New funds to help drivers

Higher fuel prices have given rise to a new form of grassroots activism in France. This Saturday, a movement known as the 'yellow vests' plans to block more than 1500 roads across the country amid anger over a new tax on diesel vehicles, which along with higher oil prices over the summer has pushed prices at the pump to the highest level in years.

  • Most of the demonstrations have not been registered, potentially leading to clashes with police forces.
  • Interior Minister Christophe Castaner has called for local organisers to register to avoid fines or imprisonment.  

The tax hike was one of the measures taken by Environment Minister Nicolas Hulot, who resigned two months ago. It followed years of pro-diesel policies, which brought diesel consumption from 30% of total gas consumption in 1975 to 82% last year. More than three private cars out of four are now using diesel.

The move has hit purchasing power and has been especially hard on lower-income households who have not yet benefited from President Macron's fiscal largesse. As a result, the government today announced that it would increase the budget aimed at energy transition, spending €0.5 billion on several new measures.

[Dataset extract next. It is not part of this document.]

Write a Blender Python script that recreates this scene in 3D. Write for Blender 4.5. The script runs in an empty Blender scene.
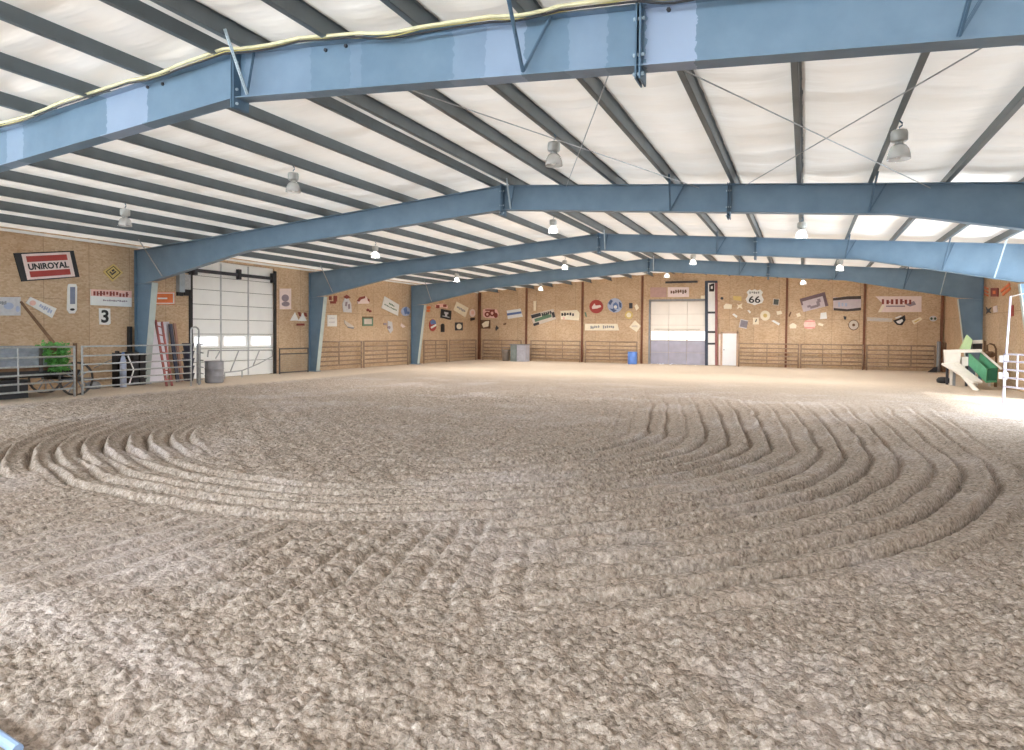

  • The first is a conversion premium: those who want to switch to a low-emission vehicle already get €2000, lower-income households could get €4000 thanks to the new measure.
  • The second is to temporarily increase support for the 5 million people driving a long way to work who already benefit from tax reductions. In parallel, there will be help for those using gasoline to heat themselves.


New inflation figures suggest the stress could fade

Still, most of these measures will only be valid from 2019 and won't be enough to stop the weekend protests, dealing another political blow to an already wounded Emmanuel Macron. The good news is that the fury should abate in coming months as oil prices settle below the €60 a barrel threshold. Inflation figures published this week confirm that French inflation was on a downward trajectory in October (at 2.1%) and peaked last summer at 2.3% in August. Currently, core inflation (0.8% in October) remains limited and mainly supported by service prices. If oil prices remain below €60 in the course of 2019, the impact of oil prices on inflation should become negative before the driving season next summer. This, together with scheduled fiscal measures for 2019, should restore sentiment. In the meantime, these grassroots protests are giving extreme parties a comfortable platform to kick off their European election campaign and could take consumer confidence to new lows in coming months.